1. For the last friggin' time, stop wasting your time looking for the best technology - Jonathan Goodman
It’s easy to forget how young the fitness industry is.
While the concept of strength and conditioning goes back thousands of years (Milo of Croton is the patron saint of progressive resistance training), the modern fitness business really begins in 1968, when Dr. Kenneth Cooper published Aerobics.
For the first time, we could promote fitness as more than a vanity project. It was literally life and death. Today, more than a quarter of the world’s adult population has a gym membership.
The personal training profession, distinct from strength and conditioning, probably began a decade later, with Jake Steinfeld in Southern California.
Three decades later, when I launched the PTDC, the problems with personal training were becoming clear. Annual turnover rates in commercial gyms were approaching 50 percent. Even the best trainers
were burning out from working too many hours for too little money with too little control over their schedules, and no obvious way forward.
That’s why, in 2013, I started teaching and promoting online training.
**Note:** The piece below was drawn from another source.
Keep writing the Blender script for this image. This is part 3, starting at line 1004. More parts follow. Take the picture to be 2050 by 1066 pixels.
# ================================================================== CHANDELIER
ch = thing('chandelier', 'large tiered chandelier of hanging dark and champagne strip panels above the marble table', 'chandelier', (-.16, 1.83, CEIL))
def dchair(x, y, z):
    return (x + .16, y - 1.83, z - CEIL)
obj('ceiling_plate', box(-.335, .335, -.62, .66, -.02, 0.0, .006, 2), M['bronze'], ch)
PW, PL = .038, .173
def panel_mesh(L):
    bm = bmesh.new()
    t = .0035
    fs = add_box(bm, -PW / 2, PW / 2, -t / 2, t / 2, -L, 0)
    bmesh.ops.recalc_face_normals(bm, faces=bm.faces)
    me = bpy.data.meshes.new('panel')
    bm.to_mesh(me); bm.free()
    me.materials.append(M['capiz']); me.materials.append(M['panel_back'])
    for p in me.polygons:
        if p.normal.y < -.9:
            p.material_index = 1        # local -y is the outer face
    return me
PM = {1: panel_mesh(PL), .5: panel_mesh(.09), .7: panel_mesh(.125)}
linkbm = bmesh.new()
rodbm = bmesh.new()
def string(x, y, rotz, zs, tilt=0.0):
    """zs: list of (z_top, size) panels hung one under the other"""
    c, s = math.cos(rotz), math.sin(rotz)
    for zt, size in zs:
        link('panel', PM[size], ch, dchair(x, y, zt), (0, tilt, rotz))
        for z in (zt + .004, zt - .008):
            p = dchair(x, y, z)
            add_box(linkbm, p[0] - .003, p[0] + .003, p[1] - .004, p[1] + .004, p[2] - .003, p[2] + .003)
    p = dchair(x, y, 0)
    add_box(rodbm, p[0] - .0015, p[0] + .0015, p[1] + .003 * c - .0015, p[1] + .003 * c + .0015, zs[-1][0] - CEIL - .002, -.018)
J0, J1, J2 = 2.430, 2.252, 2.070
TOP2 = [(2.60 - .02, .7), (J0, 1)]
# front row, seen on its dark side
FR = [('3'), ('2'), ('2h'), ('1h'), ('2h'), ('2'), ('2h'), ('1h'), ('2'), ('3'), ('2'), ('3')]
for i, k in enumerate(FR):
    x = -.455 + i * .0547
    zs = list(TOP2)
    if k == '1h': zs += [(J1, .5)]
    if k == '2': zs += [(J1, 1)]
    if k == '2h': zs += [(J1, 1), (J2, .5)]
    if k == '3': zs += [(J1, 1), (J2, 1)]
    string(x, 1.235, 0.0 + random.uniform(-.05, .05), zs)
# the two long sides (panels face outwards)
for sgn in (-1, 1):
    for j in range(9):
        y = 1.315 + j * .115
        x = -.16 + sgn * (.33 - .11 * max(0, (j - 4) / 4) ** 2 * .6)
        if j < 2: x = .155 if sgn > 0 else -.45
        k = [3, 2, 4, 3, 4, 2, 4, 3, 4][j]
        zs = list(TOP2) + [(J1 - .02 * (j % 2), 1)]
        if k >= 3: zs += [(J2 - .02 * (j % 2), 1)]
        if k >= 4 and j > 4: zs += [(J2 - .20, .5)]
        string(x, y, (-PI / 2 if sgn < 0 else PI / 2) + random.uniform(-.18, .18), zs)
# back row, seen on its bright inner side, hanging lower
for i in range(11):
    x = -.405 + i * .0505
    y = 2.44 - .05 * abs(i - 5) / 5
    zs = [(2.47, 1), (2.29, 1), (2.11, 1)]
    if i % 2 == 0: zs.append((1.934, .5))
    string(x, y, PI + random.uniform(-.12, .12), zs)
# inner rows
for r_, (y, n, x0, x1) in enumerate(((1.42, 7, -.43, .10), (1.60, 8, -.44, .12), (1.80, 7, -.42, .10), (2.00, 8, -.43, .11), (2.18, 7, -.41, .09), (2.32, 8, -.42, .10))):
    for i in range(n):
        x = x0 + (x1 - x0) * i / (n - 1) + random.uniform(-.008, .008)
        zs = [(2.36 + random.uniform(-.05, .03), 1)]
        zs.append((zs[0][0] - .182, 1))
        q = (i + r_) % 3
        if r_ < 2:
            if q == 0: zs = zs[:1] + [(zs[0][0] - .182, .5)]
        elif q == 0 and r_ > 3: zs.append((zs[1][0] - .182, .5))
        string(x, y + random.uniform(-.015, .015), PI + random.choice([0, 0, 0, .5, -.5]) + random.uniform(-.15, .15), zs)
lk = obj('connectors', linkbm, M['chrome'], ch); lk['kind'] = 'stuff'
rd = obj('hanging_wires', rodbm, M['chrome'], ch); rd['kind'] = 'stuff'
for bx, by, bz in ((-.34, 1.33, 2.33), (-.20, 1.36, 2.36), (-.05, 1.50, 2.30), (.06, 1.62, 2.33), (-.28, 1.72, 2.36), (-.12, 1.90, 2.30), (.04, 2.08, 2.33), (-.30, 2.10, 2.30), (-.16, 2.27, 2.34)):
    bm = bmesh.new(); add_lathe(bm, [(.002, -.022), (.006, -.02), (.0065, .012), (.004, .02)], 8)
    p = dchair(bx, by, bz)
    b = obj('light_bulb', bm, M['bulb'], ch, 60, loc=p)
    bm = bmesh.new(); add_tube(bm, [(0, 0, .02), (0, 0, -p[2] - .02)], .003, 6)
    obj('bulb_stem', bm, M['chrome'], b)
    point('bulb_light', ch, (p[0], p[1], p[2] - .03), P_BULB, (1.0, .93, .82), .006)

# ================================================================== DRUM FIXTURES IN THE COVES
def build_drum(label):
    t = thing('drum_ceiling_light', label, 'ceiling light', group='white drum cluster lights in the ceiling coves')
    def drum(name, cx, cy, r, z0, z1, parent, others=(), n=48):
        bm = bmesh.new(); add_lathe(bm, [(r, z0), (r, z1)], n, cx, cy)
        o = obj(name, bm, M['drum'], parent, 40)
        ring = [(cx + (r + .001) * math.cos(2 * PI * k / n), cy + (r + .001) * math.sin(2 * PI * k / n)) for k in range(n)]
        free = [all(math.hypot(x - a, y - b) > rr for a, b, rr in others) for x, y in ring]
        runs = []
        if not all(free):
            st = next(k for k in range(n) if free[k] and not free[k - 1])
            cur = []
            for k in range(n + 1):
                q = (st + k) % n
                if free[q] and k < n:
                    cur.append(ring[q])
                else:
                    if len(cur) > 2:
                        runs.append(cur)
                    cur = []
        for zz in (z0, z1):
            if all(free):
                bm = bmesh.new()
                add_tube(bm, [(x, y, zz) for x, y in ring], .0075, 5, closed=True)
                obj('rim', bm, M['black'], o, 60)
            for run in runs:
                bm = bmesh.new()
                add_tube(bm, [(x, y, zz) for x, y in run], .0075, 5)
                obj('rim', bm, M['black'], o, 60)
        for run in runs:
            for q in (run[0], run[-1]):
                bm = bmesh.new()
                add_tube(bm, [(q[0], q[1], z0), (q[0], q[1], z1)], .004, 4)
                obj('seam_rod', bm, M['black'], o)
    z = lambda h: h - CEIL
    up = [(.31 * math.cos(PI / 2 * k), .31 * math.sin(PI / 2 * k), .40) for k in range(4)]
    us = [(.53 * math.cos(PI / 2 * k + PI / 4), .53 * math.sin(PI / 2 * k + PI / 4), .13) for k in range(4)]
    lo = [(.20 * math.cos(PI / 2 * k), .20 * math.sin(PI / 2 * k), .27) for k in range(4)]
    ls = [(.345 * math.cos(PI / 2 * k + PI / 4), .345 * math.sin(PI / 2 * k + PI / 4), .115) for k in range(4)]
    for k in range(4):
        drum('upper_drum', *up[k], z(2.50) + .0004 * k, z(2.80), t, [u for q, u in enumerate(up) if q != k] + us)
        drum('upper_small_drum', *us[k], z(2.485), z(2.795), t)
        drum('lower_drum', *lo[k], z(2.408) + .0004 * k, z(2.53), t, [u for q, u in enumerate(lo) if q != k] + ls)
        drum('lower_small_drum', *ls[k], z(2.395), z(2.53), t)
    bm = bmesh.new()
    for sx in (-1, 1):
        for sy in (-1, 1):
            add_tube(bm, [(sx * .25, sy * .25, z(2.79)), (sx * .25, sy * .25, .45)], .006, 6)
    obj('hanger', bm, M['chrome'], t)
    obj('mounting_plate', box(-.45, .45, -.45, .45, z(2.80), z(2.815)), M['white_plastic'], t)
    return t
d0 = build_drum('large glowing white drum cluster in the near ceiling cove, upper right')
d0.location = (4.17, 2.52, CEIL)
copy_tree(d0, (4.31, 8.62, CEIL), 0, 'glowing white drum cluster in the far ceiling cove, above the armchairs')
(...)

Then and now, it seemed like the obvious solution, especially as the technology caught up to the demand. Online training allows you to set up your business so it works for you, maximizing your effectiveness as a coach because you’ve freed yourself from the parts of the job that don’t require a personal touch.
In a gym, the tools you use to get results might be the most important part of your service, especially if you position yourself as someone who specialize in kettlebells or barbells or body-weight training.
But when you train online, the tools you use for automation are completely irrelevant. They have almost nothing to do with your success as a coach.
Make a list of exactly what you need your software to do. Choose the first product that does it all for a reasonable price. And if it works as expected, don’t waste a minute of your valuable time thinking about it.